_PROMPT_. Read the data and repeat all of it exactly.

_DATA LINES_.

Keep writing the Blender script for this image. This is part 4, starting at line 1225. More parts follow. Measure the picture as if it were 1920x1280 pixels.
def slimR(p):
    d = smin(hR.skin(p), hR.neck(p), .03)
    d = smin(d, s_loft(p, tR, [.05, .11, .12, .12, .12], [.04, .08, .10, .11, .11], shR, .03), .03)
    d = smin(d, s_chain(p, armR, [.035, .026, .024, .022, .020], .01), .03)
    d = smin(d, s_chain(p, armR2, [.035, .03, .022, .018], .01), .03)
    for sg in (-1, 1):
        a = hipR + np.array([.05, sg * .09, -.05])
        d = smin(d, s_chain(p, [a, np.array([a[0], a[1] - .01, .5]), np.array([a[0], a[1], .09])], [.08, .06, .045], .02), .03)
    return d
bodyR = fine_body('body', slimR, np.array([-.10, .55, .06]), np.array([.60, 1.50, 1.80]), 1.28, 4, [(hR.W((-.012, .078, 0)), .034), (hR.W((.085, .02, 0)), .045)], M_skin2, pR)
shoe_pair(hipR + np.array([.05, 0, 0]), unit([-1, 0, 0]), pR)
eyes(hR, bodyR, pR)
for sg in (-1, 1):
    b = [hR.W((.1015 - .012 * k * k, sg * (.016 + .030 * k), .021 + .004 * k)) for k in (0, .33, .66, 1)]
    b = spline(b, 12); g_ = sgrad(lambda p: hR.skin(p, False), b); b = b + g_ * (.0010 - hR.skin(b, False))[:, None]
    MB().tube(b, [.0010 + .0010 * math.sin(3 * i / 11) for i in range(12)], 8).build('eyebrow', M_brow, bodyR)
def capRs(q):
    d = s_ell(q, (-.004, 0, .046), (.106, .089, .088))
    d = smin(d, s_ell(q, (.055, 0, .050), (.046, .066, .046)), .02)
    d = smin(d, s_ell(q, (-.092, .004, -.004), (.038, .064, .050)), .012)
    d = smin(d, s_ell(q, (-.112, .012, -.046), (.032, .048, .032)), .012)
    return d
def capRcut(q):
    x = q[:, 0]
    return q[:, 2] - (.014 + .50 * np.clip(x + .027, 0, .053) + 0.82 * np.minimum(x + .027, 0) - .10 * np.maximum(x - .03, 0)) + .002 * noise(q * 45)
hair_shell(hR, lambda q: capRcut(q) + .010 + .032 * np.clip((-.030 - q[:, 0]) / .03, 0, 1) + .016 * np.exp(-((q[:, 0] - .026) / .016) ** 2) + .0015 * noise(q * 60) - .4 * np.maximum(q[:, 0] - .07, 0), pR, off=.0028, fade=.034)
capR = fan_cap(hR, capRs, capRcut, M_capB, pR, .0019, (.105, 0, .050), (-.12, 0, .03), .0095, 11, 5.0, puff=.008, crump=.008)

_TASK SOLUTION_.
Keep writing the Blender script for this image. This is part 4, starting at line 1225. More parts follow. Measure the picture as if it were 1920x1280 pixels.
def slimR(p):
    d = smin(hR.skin(p), hR.neck(p), .03)
    d = smin(d, s_loft(p, tR, [.05, .11, .12, .12, .12], [.04, .08, .10, .11, .11], shR, .03), .03)
    d = smin(d, s_chain(p, armR, [.035, .026, .024, .022, .020], .01), .03)
    d = smin(d, s_chain(p, armR2, [.035, .03, .022, .018], .01), .03)
    for sg in (-1, 1):
        a = hipR + np.array([.05, sg * .09, -.05])
        d = smin(d, s_chain(p, [a, np.array([a[0], a[1] - .01, .5]), np.array([a[0], a[1], .09])], [.08, .06, .045], .02), .03)
    return d
bodyR = fine_body('body', slimR, np.array([-.10, .55, .06]), np.array([.60, 1.50, 1.80]), 1.28, 4, [(hR.W((-.012, .078, 0)), .034), (hR.W((.085, .02, 0)), .045)], M_skin2, pR)
shoe_pair(hipR + np.array([.05, 0, 0]), unit([-1, 0, 0]), pR)
eyes(hR, bodyR, pR)
for sg in (-1, 1):
    b = [hR.W((.1015 - .012 * k * k, sg * (.016 + .030 * k), .021 + .004 * k)) for k in (0, .33, .66, 1)]
    b = spline(b, 12); g_ = sgrad(lambda p: hR.skin(p, False), b); b = b + g_ * (.0010 - hR.skin(b, False))[:, None]
    MB().tube(b, [.0010 + .0010 * math.sin(3 * i / 11) for i in range(12)], 8).build('eyebrow', M_brow, bodyR)
def capRs(q):
    d = s_ell(q, (-.004, 0, .046), (.106, .089, .088))
    d = smin(d, s_ell(q, (.055, 0, .050), (.046, .066, .046)), .02)
    d = smin(d, s_ell(q, (-.092, .004, -.004), (.038, .064, .050)), .012)
    d = smin(d, s_ell(q, (-.112, .012, -.046), (.032, .048, .032)), .012)
    return d
def capRcut(q):
    x = q[:, 0]
    return q[:, 2] - (.014 + .50 * np.clip(x + .027, 0, .053) + 0.82 * np.minimum(x + .027, 0) - .10 * np.maximum(x - .03, 0)) + .002 * noise(q * 45)
hair_shell(hR, lambda q: capRcut(q) + .010 + .032 * np.clip((-.030 - q[:, 0]) / .03, 0, 1) + .016 * np.exp(-((q[:, 0] - .026) / .016) ** 2) + .0015 * noise(q * 60) - .4 * np.maximum(q[:, 0] - .07, 0), pR, off=.0028, fade=.034)
capR = fan_cap(hR, capRs, capRcut, M_capB, pR, .0019, (.105, 0, .050), (-.12, 0, .03), .0095, 11, 5.0, puff=.008, crump=.008)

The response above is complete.